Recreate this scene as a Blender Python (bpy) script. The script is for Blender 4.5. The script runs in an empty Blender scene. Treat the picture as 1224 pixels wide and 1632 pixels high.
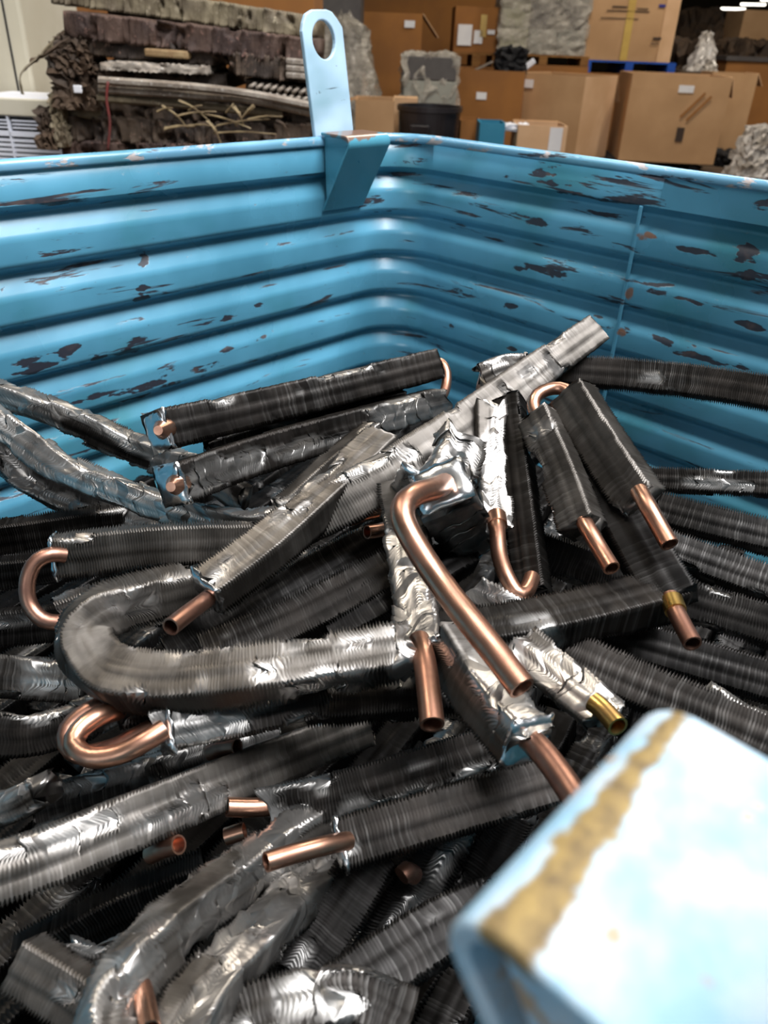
import bpy, bmesh, math, random
import numpy as np
from mathutils import Vector, Matrix

# ------------------------------------------------------------------ camera
FPX = math.sqrt(1368*1532-703*816)            # focal length in pixels of the 1224x1632 frame
d1 = np.array([1368., -703., FPX]); d1 /= np.linalg.norm(d1)     # along the left bin wall  -> world X
d2 = np.array([-1532., -816., FPX]); d2 /= np.linalg.norm(d2)    # along the right bin wall -> world Y
d3 = np.cross(d1, d2)                                            # up -> world Z
R = np.array([d1, d2, d3])
CAMZ = 1.20
CAM = np.array([-0.81318, -0.75232, CAMZ])
RIM = CAMZ-0.10593
def ray(px, py): return R @ np.array([(px-612)/FPX, (py-816)/FPX, 1.0])
def at(px, py, d): return CAM + ray(px, py)*d                     # place seen at a pixel, d metres deep
FW = R @ np.array([0, 0, 1.0]); FW[2] = 0; FW /= np.linalg.norm(FW)
SD = np.array([FW[1], -FW[0], 0.0])
def far(px, py, dist):
    r = ray(px, py); return CAM + r*(dist/(r @ FW))
def wall_uv(px, py):
    r = ray(px, py); tl = -CAM[1]/r[1]; tr = -CAM[0]/r[0]
    p = CAM + min(tl, tr)*r
    return (p[0]-p[1], p[2]-RIM)

sc = bpy.context.scene
COL = sc.collection
cam_data = bpy.data.cameras.new('camera')
cam_data.sensor_fit = 'HORIZONTAL'; cam_data.sensor_width = 36.0
cam_data.lens = FPX/1224*36.0
cam_data.clip_start = 0.01; cam_data.clip_end = 200
cam_data.dof.use_dof = True; cam_data.dof.focus_distance = 0.52; cam_data.dof.aperture_fstop = 17
camera = bpy.data.objects.new('camera', cam_data); COL.objects.link(camera)
M = Matrix.Identity(4)
for i in range(3):
    M[i][0] = R[i][0]; M[i][1] = -R[i][1]; M[i][2] = -R[i][2]; M[i][3] = CAM[i]
camera.matrix_world = M
sc.camera = camera

# ------------------------------------------------------------------ world, lights, exposure
wd = bpy.data.worlds.new('world'); sc.world = wd; wd.use_nodes = True
wbg = wd.node_tree.nodes['Background']
wbg.inputs[0].default_value = (0.86, 0.93, 1.0, 1); wbg.inputs[1].default_value = 0.06
def area(name, loc, target, sx, sy, power, col):
    l = bpy.data.lights.new(name, 'AREA'); l.shape = 'RECTANGLE'; l.size = sx; l.size_y = sy
    l.energy = power; l.color = col
    o = bpy.data.objects.new(name, l); COL.objects.link(o); o.location = loc
    o.rotation_euler = (Vector(target)-Vector(loc)).to_track_quat('-Z', 'Y').to_euler()
    return o
area('roof_skylight', (0.1, -1.75, 4.4), (-0.4, -0.3, 0.9), 2.4, 1.6, 315, (0.97, 0.98, 1.0))
area('bay_lamp', (-0.6, -0.6, 4.4), (-0.5, -0.4, 1.0), 0.3, 1.2, 22, (1.0, 0.98, 0.95))
area('door_daylight', (-4.2, -1.6, 2.4), (-0.5, -0.5, 1.0), 1.6, 2.0, 30, (0.93, 0.97, 1.0))
for k, (dist, side) in enumerate([(6.5, 1.5), (2.2, -2.6), (9.0, 4.5)]):  # second one is an unseen fill added to brighten air conditioner and old stack
    p = CAM + FW*dist + SD*side
    area('hall_lamp_and_fill', (p[0], p[1], 5.6), (p[0], p[1], 0), 0.4, 1.5, (185, 110, 185)[k], (1.0, 0.9, 0.76))
sc.view_settings.view_transform = 'Standard'; sc.view_settings.look = 'None'
sc.view_settings.exposure = 0.0; sc.view_settings.gamma = 1.0
sc.view_settings.use_curve_mapping = False
sc.cycles.max_bounces = 6; sc.cycles.diffuse_bounces = 3; sc.cycles.glossy_bounces = 4
sc.cycles.adaptive_threshold = 0.02

# ------------------------------------------------------------------ node helpers and materials
def lin(r, g, b):
    f = lambda c: (c/255/12.92) if c/255 <= 0.04045 else ((c/255+0.055)/1.055)**2.4
    return (f(r), f(g), f(b), 1)
class NT:
    def __init__(s, name):
        s.m = bpy.data.materials.new(name); s.m.use_nodes = True
        s.t = s.m.node_tree; s.b = s.t.nodes['Principled BSDF']
    def n(s, typ, **kw):
        x = s.t.nodes.new(typ)
        for k, v in kw.items(): setattr(x, k, v)
        return x
    def l(s, a, b): s.t.links.new(a, b)
    def put(s, sock, v):
        if hasattr(v, 'links') or isinstance(v, bpy.types.NodeSocket): s.l(v, sock)
        else: sock.default_value = v
    def math(s, op, a, b=0.0, c=0.0):
        x = s.n('ShaderNodeMath', operation=op)
        for i, v in enumerate((a, b, c)): s.put(x.inputs[i], v)
        return x.outputs[0]
    def coord(s, which='Object'): return s.n('ShaderNodeTexCoord').outputs[which]
    def scale(s, vec, k):
        x = s.n('ShaderNodeVectorMath', operation='MULTIPLY'); s.l(vec, x.inputs[0]); x.inputs[1].default_value = k
        return x.outputs[0]
    def noise(s, vec, sc_, det=4, rough=0.55, dist=0.0):
        x = s.n('ShaderNodeTexNoise'); s.l(vec, x.inputs['Vector'])
        x.inputs['Scale'].default_value = sc_; x.inputs['Detail'].default_value = det
        x.inputs['Roughness'].default_value = rough; x.inputs['Distortion'].default_value = dist
        return x.outputs['Fac']
    def ramp(s, f, lo, hi, a=0.0, b=1.0):
        x = s.n('ShaderNodeMapRange'); x.interpolation_type = 'SMOOTHSTEP'
        s.put(x.inputs[0], f); x.inputs[1].default_value = lo; x.inputs[2].default_value = hi
        x.inputs[3].default_value = a; x.inputs[4].default_value = b
        return x.outputs[0]
    def mix(s, f, a, b):
        x = s.n('ShaderNodeMix', data_type='RGBA'); s.put(x.inputs[0], f)
        s.put(x.inputs[6], a); s.put(x.inputs[7], b)
        return x.outputs[2]
    def bump(s, h, strength, dist):
        x = s.n('ShaderNodeBump'); s.put(x.inputs['Height'], h)
        x.inputs['Strength'].default_value = strength; x.inputs['Distance'].default_value = dist
        s.l(x.outputs[0], s.b.inputs['Normal'])
    def set(s, col=None, rough=None, metal=None, spec=None, alpha=None):
        for k, v in (('Base Color', col), ('Roughness', rough), ('Metallic', metal), ('Specular IOR Level', spec), ('Alpha', alpha)):
            if v is not None: s.put(s.b.inputs[k], v)
        return s.m
MAT = {}
def simple(name, c1, c2, scale=8, rough=0.6, metal=0.0, stretch=(1, 1, 1), bump=0.0, spec=0.5, bscale=None):
    t = NT(name); v = t.scale(t.coord(), stretch)
    f = t.noise(v, scale, 5)
    t.set(t.mix(t.ramp(f, 0.35, 0.65), c1, c2), t.ramp(f, 0.3, 0.7, rough*0.85, min(1, rough*1.15)), metal, spec)
    if bump: t.bump(t.noise(v, bscale or scale*4, 4), bump, 0.01)
    MAT[name] = t.m; return t.m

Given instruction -
From the opening line of the listing above through the line bearing "from mathutils import Vector, Matrix", repeat each line exactly. Drop every picture.

Task response -
Recreate this scene as a Blender Python (bpy) script. The script is for Blender 4.5. The script runs in an empty Blender scene. Treat the picture as 1224 pixels wide and 1632 pixels high.
import bpy, bmesh, math, random
import numpy as np
from mathutils import Vector, Matrix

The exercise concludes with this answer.